Work instructions -
Please repeat the records exactly from their first line, finishing at the line containing "R = math.radians" and including it.
● ● ● ● ●
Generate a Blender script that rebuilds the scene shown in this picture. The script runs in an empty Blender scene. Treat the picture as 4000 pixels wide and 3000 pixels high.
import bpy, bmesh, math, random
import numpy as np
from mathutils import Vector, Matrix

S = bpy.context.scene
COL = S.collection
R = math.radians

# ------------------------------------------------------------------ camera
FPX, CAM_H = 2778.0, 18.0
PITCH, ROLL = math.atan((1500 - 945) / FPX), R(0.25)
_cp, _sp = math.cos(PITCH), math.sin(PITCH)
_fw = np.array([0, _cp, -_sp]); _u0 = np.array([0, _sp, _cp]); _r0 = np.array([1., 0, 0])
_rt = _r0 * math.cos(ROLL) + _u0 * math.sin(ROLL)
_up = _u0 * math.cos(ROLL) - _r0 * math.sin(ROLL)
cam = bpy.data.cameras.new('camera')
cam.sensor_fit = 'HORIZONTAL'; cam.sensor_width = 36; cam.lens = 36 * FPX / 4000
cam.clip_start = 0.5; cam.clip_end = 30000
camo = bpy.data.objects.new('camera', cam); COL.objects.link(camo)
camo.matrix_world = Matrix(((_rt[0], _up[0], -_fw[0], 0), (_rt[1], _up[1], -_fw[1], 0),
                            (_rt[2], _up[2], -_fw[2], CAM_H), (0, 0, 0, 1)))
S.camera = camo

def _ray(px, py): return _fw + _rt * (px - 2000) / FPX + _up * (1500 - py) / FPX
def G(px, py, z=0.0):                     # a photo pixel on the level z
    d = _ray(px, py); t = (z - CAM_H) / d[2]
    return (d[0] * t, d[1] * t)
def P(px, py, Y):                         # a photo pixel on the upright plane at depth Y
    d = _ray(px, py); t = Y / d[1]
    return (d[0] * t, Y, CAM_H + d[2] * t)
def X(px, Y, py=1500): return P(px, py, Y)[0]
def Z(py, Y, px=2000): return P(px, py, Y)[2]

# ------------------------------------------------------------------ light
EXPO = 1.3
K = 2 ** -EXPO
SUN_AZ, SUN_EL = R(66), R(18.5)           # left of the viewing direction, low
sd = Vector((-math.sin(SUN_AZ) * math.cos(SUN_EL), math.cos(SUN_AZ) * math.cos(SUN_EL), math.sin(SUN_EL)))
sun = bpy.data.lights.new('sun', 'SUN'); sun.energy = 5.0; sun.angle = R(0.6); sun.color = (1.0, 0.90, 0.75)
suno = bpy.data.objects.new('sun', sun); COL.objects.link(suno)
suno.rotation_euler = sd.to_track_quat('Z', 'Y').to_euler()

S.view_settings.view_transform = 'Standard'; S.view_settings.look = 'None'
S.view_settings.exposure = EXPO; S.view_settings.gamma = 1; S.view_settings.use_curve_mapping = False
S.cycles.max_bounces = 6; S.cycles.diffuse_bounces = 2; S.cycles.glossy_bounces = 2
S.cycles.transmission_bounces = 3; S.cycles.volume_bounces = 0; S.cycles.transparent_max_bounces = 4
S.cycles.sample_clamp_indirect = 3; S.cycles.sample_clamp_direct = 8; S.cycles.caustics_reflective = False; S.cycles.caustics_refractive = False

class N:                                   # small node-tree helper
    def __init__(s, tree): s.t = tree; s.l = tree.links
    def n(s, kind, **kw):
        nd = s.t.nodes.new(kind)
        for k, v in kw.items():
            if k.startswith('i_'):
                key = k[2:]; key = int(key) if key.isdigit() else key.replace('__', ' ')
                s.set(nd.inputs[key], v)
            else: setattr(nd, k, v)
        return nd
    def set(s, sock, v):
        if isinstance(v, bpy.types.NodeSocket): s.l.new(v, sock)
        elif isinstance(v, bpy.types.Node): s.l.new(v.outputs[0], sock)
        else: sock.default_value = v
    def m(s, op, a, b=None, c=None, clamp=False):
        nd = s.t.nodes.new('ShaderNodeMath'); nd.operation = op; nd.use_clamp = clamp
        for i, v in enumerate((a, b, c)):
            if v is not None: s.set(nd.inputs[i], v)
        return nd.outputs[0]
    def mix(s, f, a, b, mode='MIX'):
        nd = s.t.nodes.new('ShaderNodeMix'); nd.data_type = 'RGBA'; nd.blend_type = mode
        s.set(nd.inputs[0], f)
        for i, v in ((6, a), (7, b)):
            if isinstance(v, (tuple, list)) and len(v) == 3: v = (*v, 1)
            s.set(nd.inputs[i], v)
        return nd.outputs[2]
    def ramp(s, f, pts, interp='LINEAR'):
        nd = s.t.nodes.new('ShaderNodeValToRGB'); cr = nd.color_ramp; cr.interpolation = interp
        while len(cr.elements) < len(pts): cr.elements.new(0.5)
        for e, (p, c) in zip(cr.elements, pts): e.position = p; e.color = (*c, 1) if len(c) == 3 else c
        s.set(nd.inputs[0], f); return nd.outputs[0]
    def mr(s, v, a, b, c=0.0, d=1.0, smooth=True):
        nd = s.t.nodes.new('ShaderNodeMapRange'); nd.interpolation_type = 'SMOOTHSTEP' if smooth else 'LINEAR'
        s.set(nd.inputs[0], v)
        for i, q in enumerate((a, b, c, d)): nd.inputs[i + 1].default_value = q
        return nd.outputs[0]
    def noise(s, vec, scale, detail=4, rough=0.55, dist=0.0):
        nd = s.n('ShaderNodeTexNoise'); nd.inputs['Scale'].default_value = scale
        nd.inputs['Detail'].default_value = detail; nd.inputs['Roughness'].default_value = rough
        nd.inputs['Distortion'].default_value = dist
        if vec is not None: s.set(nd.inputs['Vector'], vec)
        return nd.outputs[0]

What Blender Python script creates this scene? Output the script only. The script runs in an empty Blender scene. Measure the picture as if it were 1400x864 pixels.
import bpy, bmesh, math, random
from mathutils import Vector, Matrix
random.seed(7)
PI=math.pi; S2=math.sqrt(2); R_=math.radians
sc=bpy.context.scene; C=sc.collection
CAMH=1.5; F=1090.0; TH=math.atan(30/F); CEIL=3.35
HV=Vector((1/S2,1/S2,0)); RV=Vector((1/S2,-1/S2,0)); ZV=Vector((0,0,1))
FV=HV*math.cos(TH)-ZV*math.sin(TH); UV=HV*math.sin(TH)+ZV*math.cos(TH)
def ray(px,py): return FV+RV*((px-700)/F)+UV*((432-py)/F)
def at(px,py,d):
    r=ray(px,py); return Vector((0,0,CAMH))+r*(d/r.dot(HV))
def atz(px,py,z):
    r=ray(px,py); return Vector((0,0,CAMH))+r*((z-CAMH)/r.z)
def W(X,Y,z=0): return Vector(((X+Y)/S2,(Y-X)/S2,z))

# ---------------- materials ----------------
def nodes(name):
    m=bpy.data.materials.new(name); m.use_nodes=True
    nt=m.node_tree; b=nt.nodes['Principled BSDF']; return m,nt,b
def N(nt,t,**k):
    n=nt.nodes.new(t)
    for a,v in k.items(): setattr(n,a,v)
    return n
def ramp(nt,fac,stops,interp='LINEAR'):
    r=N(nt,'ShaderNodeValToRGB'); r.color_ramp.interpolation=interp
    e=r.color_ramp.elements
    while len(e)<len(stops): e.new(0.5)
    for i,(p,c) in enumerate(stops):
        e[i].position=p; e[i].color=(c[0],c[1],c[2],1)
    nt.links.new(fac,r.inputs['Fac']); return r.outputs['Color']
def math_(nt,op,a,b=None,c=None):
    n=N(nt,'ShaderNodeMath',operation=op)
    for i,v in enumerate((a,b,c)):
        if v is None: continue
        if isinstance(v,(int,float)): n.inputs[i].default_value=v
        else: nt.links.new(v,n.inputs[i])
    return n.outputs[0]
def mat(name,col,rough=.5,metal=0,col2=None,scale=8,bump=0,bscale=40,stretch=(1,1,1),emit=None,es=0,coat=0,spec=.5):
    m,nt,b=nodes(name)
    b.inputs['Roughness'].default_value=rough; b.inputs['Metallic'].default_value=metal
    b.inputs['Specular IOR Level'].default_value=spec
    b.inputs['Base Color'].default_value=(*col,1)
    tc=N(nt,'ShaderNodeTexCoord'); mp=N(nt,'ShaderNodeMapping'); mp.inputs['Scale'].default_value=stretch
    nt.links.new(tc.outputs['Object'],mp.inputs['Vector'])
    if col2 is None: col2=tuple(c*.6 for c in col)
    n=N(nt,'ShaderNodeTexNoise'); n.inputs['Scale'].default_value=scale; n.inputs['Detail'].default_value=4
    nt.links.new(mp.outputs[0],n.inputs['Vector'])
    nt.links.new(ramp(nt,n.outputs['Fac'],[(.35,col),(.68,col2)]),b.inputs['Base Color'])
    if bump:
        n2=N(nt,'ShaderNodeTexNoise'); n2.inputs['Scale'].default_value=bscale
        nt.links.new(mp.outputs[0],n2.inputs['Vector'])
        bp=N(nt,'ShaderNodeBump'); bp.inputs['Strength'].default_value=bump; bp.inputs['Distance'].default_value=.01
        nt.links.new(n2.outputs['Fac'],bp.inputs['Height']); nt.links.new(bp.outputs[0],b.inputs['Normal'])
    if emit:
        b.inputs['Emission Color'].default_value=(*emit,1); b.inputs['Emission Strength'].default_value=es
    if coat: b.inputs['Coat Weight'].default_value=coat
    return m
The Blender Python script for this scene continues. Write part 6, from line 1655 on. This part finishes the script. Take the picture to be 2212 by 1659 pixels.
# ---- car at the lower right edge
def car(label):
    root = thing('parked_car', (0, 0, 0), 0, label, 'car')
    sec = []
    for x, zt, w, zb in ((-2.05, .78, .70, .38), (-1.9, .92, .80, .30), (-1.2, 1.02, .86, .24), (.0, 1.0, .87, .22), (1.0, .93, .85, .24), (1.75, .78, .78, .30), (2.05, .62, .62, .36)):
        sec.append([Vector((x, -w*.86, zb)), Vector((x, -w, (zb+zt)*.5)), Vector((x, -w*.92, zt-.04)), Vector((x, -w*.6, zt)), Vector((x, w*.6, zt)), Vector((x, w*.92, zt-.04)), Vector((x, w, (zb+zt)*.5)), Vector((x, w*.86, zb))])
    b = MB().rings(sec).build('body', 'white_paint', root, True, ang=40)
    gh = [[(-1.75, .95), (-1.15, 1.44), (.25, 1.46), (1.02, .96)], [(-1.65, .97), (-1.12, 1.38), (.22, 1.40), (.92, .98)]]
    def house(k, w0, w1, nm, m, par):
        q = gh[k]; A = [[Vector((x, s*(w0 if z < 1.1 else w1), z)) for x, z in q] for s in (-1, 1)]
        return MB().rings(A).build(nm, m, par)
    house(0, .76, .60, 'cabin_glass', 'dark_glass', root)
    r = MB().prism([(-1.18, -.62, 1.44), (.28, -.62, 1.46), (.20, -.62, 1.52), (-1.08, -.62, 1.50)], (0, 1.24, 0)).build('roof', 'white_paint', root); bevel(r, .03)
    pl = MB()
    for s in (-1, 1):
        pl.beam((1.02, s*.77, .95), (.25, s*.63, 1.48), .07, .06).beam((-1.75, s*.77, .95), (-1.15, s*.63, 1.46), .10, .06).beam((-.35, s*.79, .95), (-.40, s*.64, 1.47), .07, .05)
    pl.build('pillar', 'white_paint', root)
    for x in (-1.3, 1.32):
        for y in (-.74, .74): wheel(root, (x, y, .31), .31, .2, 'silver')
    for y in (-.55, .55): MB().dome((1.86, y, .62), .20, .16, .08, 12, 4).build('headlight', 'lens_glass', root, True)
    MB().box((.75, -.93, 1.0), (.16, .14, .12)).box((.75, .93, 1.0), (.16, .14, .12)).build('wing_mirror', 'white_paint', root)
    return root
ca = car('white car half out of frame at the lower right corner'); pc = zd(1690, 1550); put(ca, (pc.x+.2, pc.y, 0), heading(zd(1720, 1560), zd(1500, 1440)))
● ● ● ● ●
Response -
Generate a Blender script that rebuilds the scene shown in this picture. The script runs in an empty Blender scene. Treat the picture as 4000 pixels wide and 3000 pixels high.
import bpy, bmesh, math, random
import numpy as np
from mathutils import Vector, Matrix

S = bpy.context.scene
COL = S.collection
R = math.radians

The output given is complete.